What you should do >>
Filter for the word "from" and keep each matching line.
+ + +
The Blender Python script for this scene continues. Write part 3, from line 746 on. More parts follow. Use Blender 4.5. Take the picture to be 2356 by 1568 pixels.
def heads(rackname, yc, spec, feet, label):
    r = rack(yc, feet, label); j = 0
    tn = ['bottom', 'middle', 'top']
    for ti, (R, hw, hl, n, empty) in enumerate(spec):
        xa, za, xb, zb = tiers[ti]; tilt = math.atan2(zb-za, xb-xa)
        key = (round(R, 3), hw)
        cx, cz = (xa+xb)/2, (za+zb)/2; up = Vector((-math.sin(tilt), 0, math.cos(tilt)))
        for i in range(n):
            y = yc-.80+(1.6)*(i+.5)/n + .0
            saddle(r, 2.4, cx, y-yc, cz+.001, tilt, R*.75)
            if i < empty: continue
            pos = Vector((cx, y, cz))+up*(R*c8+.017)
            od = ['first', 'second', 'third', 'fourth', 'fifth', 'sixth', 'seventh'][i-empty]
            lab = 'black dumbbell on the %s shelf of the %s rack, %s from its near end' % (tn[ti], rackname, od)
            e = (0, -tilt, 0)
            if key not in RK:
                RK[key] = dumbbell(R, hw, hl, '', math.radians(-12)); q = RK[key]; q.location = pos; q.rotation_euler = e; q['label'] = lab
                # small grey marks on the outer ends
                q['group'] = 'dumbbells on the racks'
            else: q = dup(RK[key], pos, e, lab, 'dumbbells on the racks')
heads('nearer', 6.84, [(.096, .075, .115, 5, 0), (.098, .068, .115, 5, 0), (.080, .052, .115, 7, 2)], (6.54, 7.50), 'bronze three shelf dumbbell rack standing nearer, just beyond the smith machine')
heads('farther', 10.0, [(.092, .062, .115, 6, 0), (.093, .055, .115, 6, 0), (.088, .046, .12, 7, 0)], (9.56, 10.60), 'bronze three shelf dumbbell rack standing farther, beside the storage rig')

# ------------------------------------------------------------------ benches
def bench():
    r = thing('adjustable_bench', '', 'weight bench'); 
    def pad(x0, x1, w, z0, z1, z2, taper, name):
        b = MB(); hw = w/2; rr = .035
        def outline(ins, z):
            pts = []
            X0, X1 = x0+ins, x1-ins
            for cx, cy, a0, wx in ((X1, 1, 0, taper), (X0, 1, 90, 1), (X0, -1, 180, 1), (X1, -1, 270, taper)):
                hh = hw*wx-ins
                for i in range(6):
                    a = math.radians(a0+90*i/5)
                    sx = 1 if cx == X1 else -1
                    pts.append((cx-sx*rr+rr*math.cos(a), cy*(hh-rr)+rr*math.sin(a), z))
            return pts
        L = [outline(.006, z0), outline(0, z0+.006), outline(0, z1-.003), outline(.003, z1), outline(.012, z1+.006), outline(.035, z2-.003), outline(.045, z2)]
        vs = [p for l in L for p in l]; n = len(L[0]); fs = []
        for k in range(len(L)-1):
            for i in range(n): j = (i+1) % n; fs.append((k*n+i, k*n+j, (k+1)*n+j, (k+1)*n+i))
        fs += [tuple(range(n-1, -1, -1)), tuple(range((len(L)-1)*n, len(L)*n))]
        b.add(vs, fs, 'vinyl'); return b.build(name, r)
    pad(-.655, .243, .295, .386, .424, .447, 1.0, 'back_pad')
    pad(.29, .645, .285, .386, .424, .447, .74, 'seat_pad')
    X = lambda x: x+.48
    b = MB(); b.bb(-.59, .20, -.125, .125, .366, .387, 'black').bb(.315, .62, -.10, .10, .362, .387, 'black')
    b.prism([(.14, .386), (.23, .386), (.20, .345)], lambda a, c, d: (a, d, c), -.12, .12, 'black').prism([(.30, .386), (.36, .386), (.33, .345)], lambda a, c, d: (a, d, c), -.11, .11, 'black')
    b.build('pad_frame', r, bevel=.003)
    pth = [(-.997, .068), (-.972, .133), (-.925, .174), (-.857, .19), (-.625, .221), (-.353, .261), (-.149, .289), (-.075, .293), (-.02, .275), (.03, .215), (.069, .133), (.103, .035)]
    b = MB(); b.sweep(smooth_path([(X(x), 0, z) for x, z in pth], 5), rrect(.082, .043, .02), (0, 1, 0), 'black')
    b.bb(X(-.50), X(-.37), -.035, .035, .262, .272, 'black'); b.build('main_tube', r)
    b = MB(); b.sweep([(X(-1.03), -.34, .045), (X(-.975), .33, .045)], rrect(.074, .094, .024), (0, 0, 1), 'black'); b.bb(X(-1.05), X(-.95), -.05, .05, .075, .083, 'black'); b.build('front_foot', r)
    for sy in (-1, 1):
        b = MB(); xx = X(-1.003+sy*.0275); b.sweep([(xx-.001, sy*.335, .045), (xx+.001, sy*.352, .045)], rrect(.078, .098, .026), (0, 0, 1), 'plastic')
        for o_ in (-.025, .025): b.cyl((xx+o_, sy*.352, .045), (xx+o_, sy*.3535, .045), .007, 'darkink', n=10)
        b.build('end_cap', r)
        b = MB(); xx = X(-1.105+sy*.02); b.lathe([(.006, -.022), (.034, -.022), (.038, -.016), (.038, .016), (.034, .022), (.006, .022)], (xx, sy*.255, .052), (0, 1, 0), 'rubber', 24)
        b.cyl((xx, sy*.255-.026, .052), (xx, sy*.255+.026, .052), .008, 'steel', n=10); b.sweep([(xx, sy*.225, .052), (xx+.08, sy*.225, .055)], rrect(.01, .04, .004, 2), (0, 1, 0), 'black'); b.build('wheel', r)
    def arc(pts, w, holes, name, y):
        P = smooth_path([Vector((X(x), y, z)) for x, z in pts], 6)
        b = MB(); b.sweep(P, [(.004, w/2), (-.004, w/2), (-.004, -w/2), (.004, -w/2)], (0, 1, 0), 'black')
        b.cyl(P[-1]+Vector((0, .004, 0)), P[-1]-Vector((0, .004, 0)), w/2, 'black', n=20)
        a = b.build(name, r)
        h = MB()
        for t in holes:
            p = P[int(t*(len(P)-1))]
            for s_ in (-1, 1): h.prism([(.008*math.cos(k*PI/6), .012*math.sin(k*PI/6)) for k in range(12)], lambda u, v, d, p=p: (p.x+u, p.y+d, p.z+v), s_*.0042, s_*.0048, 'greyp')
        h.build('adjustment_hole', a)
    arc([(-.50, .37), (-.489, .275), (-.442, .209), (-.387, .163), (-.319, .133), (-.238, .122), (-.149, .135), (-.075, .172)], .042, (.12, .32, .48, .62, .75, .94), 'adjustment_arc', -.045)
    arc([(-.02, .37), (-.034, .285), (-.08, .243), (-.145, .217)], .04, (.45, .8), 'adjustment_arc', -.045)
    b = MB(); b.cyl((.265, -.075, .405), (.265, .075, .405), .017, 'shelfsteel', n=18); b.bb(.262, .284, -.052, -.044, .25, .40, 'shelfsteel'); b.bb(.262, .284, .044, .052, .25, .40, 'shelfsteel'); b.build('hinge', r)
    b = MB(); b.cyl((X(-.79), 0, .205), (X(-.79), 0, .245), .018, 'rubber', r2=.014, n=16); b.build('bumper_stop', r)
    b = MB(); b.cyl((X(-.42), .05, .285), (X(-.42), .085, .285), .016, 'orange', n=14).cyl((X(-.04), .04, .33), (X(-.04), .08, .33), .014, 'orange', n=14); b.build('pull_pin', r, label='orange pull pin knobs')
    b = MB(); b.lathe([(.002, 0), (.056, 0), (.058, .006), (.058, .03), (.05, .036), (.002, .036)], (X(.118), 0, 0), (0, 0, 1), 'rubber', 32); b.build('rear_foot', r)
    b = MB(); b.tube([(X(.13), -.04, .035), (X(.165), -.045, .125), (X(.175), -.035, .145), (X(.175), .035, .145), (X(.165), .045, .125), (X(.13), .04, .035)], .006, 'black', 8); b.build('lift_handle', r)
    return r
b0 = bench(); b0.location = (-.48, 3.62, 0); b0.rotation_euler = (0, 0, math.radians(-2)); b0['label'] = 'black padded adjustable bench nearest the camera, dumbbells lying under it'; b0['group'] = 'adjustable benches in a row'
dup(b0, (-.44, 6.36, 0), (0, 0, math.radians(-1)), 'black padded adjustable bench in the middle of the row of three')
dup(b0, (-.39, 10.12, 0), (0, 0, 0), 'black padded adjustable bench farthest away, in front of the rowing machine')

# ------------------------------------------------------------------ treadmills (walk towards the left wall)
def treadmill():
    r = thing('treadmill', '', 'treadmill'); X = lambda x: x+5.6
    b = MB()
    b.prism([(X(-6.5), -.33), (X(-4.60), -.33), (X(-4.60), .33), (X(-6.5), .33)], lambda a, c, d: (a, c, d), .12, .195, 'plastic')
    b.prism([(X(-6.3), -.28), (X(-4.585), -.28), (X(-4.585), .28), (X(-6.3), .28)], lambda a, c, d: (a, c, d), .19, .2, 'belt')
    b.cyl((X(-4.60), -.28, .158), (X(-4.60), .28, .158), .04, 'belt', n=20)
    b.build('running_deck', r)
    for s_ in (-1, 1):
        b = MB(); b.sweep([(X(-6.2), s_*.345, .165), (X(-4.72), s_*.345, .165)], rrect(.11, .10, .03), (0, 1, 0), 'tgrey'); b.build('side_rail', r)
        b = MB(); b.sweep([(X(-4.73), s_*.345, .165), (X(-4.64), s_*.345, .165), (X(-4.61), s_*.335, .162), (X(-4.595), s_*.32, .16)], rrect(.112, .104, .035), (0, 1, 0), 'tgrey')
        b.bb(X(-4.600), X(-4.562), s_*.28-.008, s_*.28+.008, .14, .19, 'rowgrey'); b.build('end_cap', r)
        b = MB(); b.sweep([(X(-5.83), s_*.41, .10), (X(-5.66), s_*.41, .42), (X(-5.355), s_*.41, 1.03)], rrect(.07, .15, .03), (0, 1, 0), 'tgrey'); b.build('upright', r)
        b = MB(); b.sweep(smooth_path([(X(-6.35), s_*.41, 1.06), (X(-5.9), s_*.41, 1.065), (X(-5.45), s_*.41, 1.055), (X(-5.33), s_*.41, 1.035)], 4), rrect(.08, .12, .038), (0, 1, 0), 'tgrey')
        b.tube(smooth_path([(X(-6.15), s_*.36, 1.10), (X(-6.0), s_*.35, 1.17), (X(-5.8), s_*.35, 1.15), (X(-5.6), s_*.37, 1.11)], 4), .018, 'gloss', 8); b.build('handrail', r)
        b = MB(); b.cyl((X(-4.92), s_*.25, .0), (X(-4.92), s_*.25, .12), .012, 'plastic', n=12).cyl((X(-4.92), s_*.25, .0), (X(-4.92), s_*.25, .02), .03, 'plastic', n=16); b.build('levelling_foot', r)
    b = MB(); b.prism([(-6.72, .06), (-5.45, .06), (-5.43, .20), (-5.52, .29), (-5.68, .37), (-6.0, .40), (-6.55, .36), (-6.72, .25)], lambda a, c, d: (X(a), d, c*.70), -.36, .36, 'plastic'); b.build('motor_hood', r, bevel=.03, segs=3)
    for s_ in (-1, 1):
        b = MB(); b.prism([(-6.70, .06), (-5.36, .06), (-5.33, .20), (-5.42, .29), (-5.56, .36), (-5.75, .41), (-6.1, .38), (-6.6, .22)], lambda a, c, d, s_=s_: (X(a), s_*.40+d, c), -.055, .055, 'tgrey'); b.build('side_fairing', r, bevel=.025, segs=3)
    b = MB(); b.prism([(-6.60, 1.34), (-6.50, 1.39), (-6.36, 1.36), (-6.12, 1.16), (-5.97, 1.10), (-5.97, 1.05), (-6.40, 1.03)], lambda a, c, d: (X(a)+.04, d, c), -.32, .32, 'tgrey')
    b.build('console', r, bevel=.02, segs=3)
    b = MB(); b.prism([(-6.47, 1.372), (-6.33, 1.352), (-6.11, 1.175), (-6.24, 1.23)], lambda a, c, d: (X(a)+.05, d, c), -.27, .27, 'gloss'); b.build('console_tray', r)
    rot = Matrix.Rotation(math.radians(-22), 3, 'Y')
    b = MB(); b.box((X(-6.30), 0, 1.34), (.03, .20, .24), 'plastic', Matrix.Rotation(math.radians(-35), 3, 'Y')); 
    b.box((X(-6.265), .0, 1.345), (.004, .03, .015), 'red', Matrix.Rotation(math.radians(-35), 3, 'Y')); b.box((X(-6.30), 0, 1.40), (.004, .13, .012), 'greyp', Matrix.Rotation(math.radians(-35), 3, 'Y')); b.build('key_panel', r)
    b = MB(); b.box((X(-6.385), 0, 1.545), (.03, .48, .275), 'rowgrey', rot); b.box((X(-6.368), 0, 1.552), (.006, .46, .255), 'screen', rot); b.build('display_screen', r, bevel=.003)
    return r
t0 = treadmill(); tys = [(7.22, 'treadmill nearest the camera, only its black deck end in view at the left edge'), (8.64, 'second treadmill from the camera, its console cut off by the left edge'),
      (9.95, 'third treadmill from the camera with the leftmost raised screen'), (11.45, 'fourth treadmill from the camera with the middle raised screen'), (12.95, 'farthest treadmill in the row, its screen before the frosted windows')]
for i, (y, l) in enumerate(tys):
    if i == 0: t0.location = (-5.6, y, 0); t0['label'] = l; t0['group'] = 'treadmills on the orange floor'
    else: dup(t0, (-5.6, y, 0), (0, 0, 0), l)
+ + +
The completed task >>
The Blender Python script for this scene continues. Write part 3, from line 746 on. More parts follow. Use Blender 4.5. Take the picture to be 2356 by 1568 pixels.
            lab = 'black dumbbell on the %s shelf of the %s rack, %s from its near end' % (tn[ti], rackname, od)
t0 = treadmill(); tys = [(7.22, 'treadmill nearest the camera, only its black deck end in view at the left edge'), (8.64, 'second treadmill from the camera, its console cut off by the left edge'),
      (9.95, 'third treadmill from the camera with the leftmost raised screen'), (11.45, 'fourth treadmill from the camera with the middle raised screen'), (12.95, 'farthest treadmill in the row, its screen before the frosted windows')]